**SHORT TASK**
Nothing but the lines from the top of the data to the line holding "relative to the rim" should be printed, word for word and both ends included; leave the pictures out.

— START OF DATA PROVIDED —

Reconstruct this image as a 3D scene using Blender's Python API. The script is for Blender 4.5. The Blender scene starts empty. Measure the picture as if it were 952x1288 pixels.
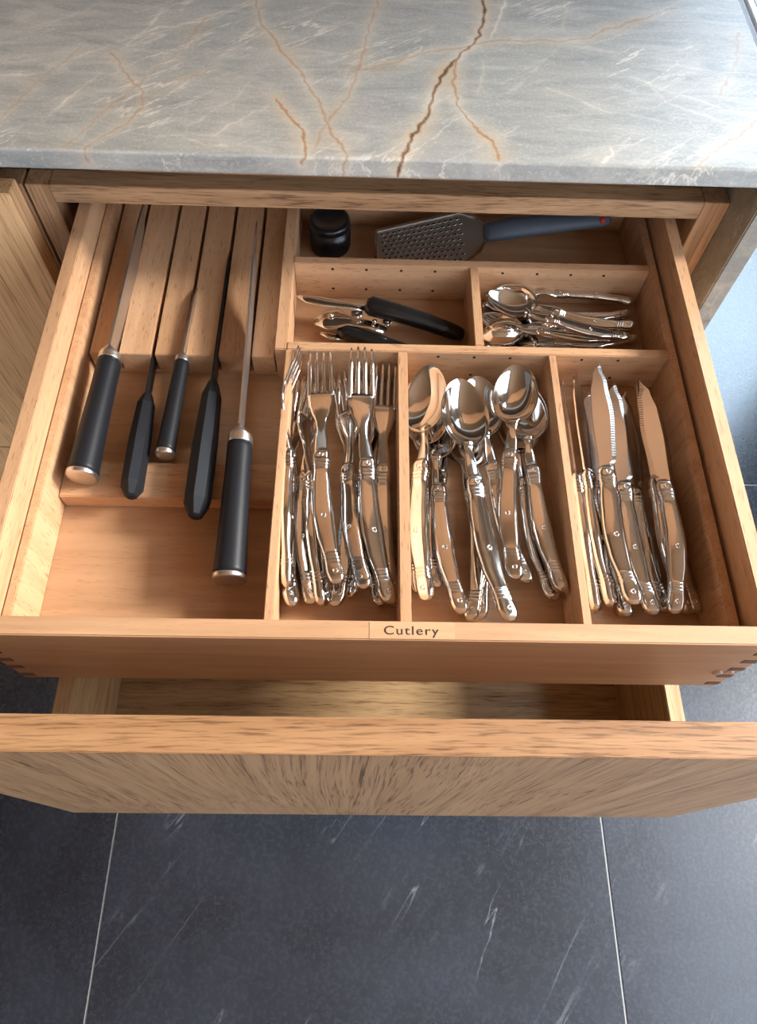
import bpy, bmesh, math, random
import numpy as np
from mathutils import Vector, Matrix

random.seed(7)
scene = bpy.context.scene
COL = scene.collection
LIFT = 0.8          # the drawer rim is 0.8 m above the floor; everything is written relative to the rim

# ---------------------------------------------------------------- camera
cam_data = bpy.data.cameras.new('camera')
cam = bpy.data.objects.new('camera', cam_data)
COL.objects.link(cam)
cr = Vector((0.9996, 0.0059, 0.0270)); cu = Vector((-0.0176, 0.8883, 0.4590)); cf = Vector((0.0213, 0.4593, -0.8880))
cam.matrix_world = Matrix(((cr.x, cu.x, -cf.x, 0), (cr.y, cu.y, -cf.y, 0), (cr.z, cu.z, -cf.z, 0.5 + LIFT), (0, 0, 0, 1)))
cam_data.sensor_fit = 'VERTICAL'
cam_data.sensor_height = 36.0
cam_data.lens = 36.0 * 909.9 / 1288.0
cam_data.clip_start = 0.02
scene.camera = cam

# ---------------------------------------------------------------- world, daylight, exposure
world = bpy.data.worlds.new('world'); scene.world = world
world.use_nodes = True
bg = world.node_tree.nodes['Background']
bg.inputs['Color'].default_value = (0.74, 0.85, 1.0, 1)
bg.inputs['Strength'].default_value = 6.0

def area_light(name, loc, target, sx, sy, power, col):
    d = bpy.data.lights.new(name, 'AREA'); d.shape = 'RECTANGLE'; d.size = sx; d.size_y = sy
    d.energy = power; d.color = col
    o = bpy.data.objects.new(name, d); COL.objects.link(o)
    o.location = Vector(loc) + Vector((0, 0, LIFT))
    o.rotation_euler = (Vector(target) - Vector(loc)).to_track_quat('-Z', 'Y').to_euler()
    return o
# daylight through the right glass doors, then a lamp added to brighten the floor
area_light('daylight_doors', (4.2, 0.9, 2.25), (0.1, 0.4, 0.0), 1.2, 1.0, 800, (1.0, 0.94, 0.85))
area_light('floor_fill_lamp', (2.45, 3.8, 2.35), (.8, 1.5, -.8), 1.8, 1.8, 170, (0.55, 0.78, 1.0))  # added lamp outside, aimed to brighten the upper right floor
# portals only tell the renderer where the sky comes in
for nm, lc, tg, a, c in (('portal_doors', (1.30, -.55, .35), (0, -.55, .35), 2.3, 2.3), ('portal_doors_far', (1.30, 2.75, .35), (0, 2.75, .35), 2.3, 2.8), ('portal_window', (-.15, -3.25, .9), (-.3, 0, .9), 2.1, 1.4)):
    po = area_light(nm, lc, tg, a, c, 1, (1, 1, 1)); po.data.cycles.is_portal = True

scene.view_settings.view_transform = 'Standard'
scene.view_settings.look = 'None'
scene.view_settings.gamma = 1.0
scene.view_settings.use_curve_mapping = False
scene.view_settings.exposure = -0.35

# ---------------------------------------------------------------- materials
class NT:
    def __init__(self, name):
        self.m = bpy.data.materials.new(name); self.m.use_nodes = True
        self.t = self.m.node_tree; self.b = self.t.nodes['Principled BSDF']
    def n(self, kind, **kw):
        nd = self.t.nodes.new(kind)
        for k, v in kw.items():
            if k.startswith('i_'):
                key = k[2:]
                key = int(key) if key.isdigit() else key.replace('_', ' ')
                nd.inputs[key].default_value = v
            else: setattr(nd, k, v)
        return nd
    def l(self, a, b): self.t.links.new(a, b)
    def ramp(self, fac, stops):
        r = self.t.nodes.new('ShaderNodeValToRGB'); e = r.color_ramp.elements
        while len(e) < len(stops): e.new(0.5)
        for i, (p, c) in enumerate(stops):
            e[i].position = p; e[i].color = (c, c, c, 1) if isinstance(c, (int, float)) else tuple(c) + (1,)
        self.l(fac, r.inputs['Fac']); return r.outputs['Color']
    def mix(self, fac, a, b, mode='MIX'):
        m = self.t.nodes.new('ShaderNodeMix'); m.data_type = 'RGBA'; m.blend_type = mode
        for s, v in ((m.inputs[0], fac), (m.inputs[6], a), (m.inputs[7], b)):
            if hasattr(v, 'node'): self.l(v, s)
            elif isinstance(v, (int, float)): s.default_value = v
            else: s.default_value = tuple(v) + (1,)
        return m.outputs[2]
    def math(self, op, a, b=None):
        m = self.t.nodes.new('ShaderNodeMath'); m.operation = op
        for s, v in zip(m.inputs, (a, b)):
            if v is None: continue
            if hasattr(v, 'node'): self.l(v, s)
            else: s.default_value = v
        return m.outputs[0]
    def coords(self, scale, seed=True):
        tc = self.n('ShaderNodeTexCoord'); mp = self.n('ShaderNodeMapping')
        mp.inputs['Scale'].default_value = scale
        src = tc.outputs['Object']
        if seed:
            oi = self.n('ShaderNodeObjectInfo'); vm = self.n('ShaderNodeVectorMath', operation='MULTIPLY_ADD')
            cx = self.n('ShaderNodeCombineXYZ')
            for k in range(3): self.l(oi.outputs['Random'], cx.inputs[k])
            self.l(cx.outputs[0], vm.inputs[0]); vm.inputs[1].default_value = (3.1, 5.3, 7.7)
            self.l(src, vm.inputs[2]); src = vm.outputs[0]
        self.l(src, mp.inputs['Vector']); return mp.outputs[0]
    def rotscale(self, v, rot, scale):
        a = self.n('ShaderNodeMapping'); self.l(v, a.inputs['Vector']); a.inputs['Rotation'].default_value = (0, 0, rot)
        b = self.n('ShaderNodeMapping'); self.l(a.outputs[0], b.inputs['Vector']); b.inputs['Scale'].default_value = scale
        return b.outputs[0]
    def noise(self, vec, scale=1, detail=4, rough=.55, dist=0):
        nz = self.n('ShaderNodeTexNoise'); self.l(vec, nz.inputs['Vector'])
        nz.inputs['Scale'].default_value = scale; nz.inputs['Detail'].default_value = detail
        nz.inputs['Roughness'].default_value = rough; nz.inputs['Distortion'].default_value = dist
        return nz.outputs['Fac']
    def bump(self, h, strength=.2, dist=.001):
        b = self.n('ShaderNodeBump'); b.inputs['Strength'].default_value = strength; b.inputs['Distance'].default_value = dist
        self.l(h, b.inputs['Height']); self.l(b.outputs[0], self.b.inputs['Normal'])

def sc(axis, along, across):
    return tuple(along if i == axis else across for i in range(3))

def beech(name, axis, tone=1.0, fleck=.8):
    w = NT(name)
    v = w.coords(sc(axis, 1, 1))
    m1 = w.n('ShaderNodeMapping'); m1.inputs['Scale'].default_value = sc(axis, 5, 70); w.l(v, m1.inputs['Vector'])
    m2 = w.n('ShaderNodeMapping'); m2.inputs['Scale'].default_value = sc(axis, 75, 750); w.l(v, m2.inputs['Vector'])
    band = w.noise(m1.outputs[0], 1, 4, .6, .6)
    fl = w.noise(m2.outputs[0], 1, 2, .5)
    big = w.noise(v, 7, 2)
    c = w.mix(w.ramp(band, [(.3, 0.0), (.7, 1.0)]), (.43*tone, .232*tone, .116*tone), (.61*tone, .358*tone, .196*tone))
    c = w.mix(w.ramp(big, [(.35, 0.0), (.7, .35)]), c, (.64*tone, .385*tone, .22*tone))
    c = w.mix(w.math('MULTIPLY', w.ramp(fl, [(.60, 0.0), (.72, 1.0)]), fleck), c, (.24*tone, .115*tone, .055*tone))
    w.l(c, w.b.inputs['Base Color'])
    w.b.inputs['Roughness'].default_value = .46
    w.bump(fl, .08, .0004)
    return w.m

def oak(name, axis, light=(.46, .245, .105), dark=(.27, .128, .05), pore=(.085, .036, .014), al=(5, 34), warp_amt=.035):
    w = NT(name)
    v = w.coords((1, 1, 1))
    wmp = w.n('ShaderNodeMapping'); wmp.inputs['Scale'].default_value = sc(axis, .25, 1); w.l(v, wmp.inputs['Vector'])
    warp = w.n('ShaderNodeTexNoise'); w.l(wmp.outputs[0], warp.inputs['Vector']); warp.inputs['Scale'].default_value = 5
    vm = w.n('ShaderNodeVectorMath', operation='MULTIPLY_ADD'); w.l(warp.outputs['Color'], vm.inputs[0])
    vm.inputs[1].default_value = sc(axis, 0, warp_amt); w.l(v, vm.inputs[2])
    m1 = w.n('ShaderNodeMapping'); m1.inputs['Scale'].default_value = sc(axis, al[0], 95); w.l(vm.outputs[0], m1.inputs['Vector'])
    m2 = w.n('ShaderNodeMapping'); m2.inputs['Scale'].default_value = sc(axis, al[1], 560); w.l(vm.outputs[0], m2.inputs['Vector'])
    band = w.noise(m1.outputs[0], 1, 4, .6)
    fine = w.noise(m2.outputs[0], 1, 3, .6)
    c = w.mix(w.ramp(band, [(.32, 0.0), (.66, 1.0)]), dark, light)
    pr = w.math('MULTIPLY', w.ramp(fine, [(.50, 0.0), (.66, 1.0)]), w.ramp(band, [(.36, .95), (.64, .35)]))
    c = w.mix(pr, c, pore)
    w.l(c, w.b.inputs['Base Color'])
    w.b.inputs['Roughness'].default_value = .5
    w.bump(w.math('SUBTRACT', 1.0, pr), .35, .0006)
    return w.m

def plain(name, col, rough=.5, metal=0.0, bump=None, coat=0.0, spec=None):
    w = NT(name)
    w.b.inputs['Base Color'].default_value = tuple(col) + (1,)
    w.b.inputs['Roughness'].default_value = rough
    w.b.inputs['Metallic'].default_value = metal
    if spec is not None: w.b.inputs['Specular IOR Level'].default_value = spec
    nz = w.noise(w.coords((1, 1, 1)), 60 if bump is None else bump[0], 4)
    mr = w.n('ShaderNodeMapRange'); w.l(nz, mr.inputs['Value'])
    mr.inputs['To Min'].default_value = max(0, rough*.75); mr.inputs['To Max'].default_value = min(1, rough*1.3)
    w.l(mr.outputs[0], w.b.inputs['Roughness'])
    if bump: w.bump(nz, bump[1], bump[2])
    if coat: w.b.inputs['Coat Weight'].default_value = coat
    return w.m

M = {}
M['beech_x'] = beech('beech_grain_x', 0); M['beech_y'] = beech('beech_grain_y', 1)
M['beech_front'] = beech('beech_front', 0, .92, .2); M['beech_end'] = beech('beech_side_flecked', 2, 1.02, .95)
M['beech_floor'] = beech('beech_tray_base', 0, .80, .35)
M['beech_dark'] = plain('end_grain_finger', (.16, .075, .038), .6, bump=(400, .3, .0004))
M['oak_lip'] = oak('oak_lipping', 0, (.43, .235, .11), (.29, .14, .058), (.10, .045, .018))
M['oak_cupboard'] = oak('oak_cupboard', 2, (.80, .40, .19), (.68, .32, .14), (.5, .22, .09), (.7, 7), .05)
OK = ((.52, .305, .16), (.34, .185, .088), (.10, .046, .02))
M['oak_x'] = oak('oak_grain_x', 0, *OK); M['oak_y'] = oak('oak_grain_y', 1, *OK); M['oak_z'] = oak('oak_grain_z', 2, *OK, al=(1.5, 14))
M['oak_pale_y'] = oak('oak_pale_y', 1, (.56, .37, .19), (.40, .24, .11), (.2, .1, .045))
M['oak_pale_x'] = oak('oak_pale_x', 0, (.52, .35, .18), (.33, .2, .095), (.14, .07, .03))
M['oak_door_lit'] = oak('oak_door_lit', 2, (.90, .54, .27), (.79, .45, .205), (.28, .12, .05), (.8, 9), .05)  # oak raised in tone so the left fronts look lit: light in the colour
M['oak_front'] = oak('oak_drawer_front', 2, (.38, .215, .105), (.30, .16, .072), (.075, .034, .016), (.7, 7), .06)
M['carcass'] = plain('carcass_board', (.16, .09, .045), .6)
M['steel'] = plain('polished_steel', (.74, .71, .67), .09, 1.0)
M['steel_satin'] = plain('satin_steel', (.62, .59, .56), .32, 1.0)
M['blade'] = plain('blade_steel', (.72, .69, .66), .16, 1.0)
M['knife_blade_satin'] = plain('brushed_blade', (.52, .50, .48), .38, 1.0)
M['black_blade'] = plain('dark_blade', (.02, .02, .022), .35, .3)
M['black_wood'] = plain('black_pakkawood', (.010, .011, .014), .45, bump=(500, .12, .0003), spec=.28)
M['black_plastic'] = plain('black_plastic', (.008, .008, .009), .28)
M['grey_rubber'] = plain('grey_rubber', (.065, .075, .095), .55)
M['red_plastic'] = plain('red_plastic', (.5, .03, .02), .4)
M['label_tape'] = beech('label_strip', 0, 1.05, .15)
M['ink'] = plain('dark_brown_print', (.03, .01, .008), .6)
M['clear'] = plain('clear_bumper', (.9, .9, .9), .05); M['clear'].node_tree.nodes['Principled BSDF'].inputs['Transmission Weight'].default_value = .85
M['white_frame'] = plain('white_painted_frame', (.85, .86, .86), .35)
M['plaster'] = plain('white_plaster', (.40, .37, .33), .9, bump=(40, .1, .001))
M['ceiling'] = plain('ceiling_paint', (.74, .70, .65), .9)
M['patio'] = plain('pale_patio', (.5, .55, .6), .8)
M['cavity'] = plain('dark_hole', (.01, .006, .004), .9)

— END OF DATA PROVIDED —

**SOLUTION TO THE PROBLEM**
Reconstruct this image as a 3D scene using Blender's Python API. The script is for Blender 4.5. The Blender scene starts empty. Measure the picture as if it were 952x1288 pixels.
import bpy, bmesh, math, random
import numpy as np
from mathutils import Vector, Matrix

random.seed(7)
scene = bpy.context.scene
COL = scene.collection
LIFT = 0.8          # the drawer rim is 0.8 m above the floor; everything is written relative to the rim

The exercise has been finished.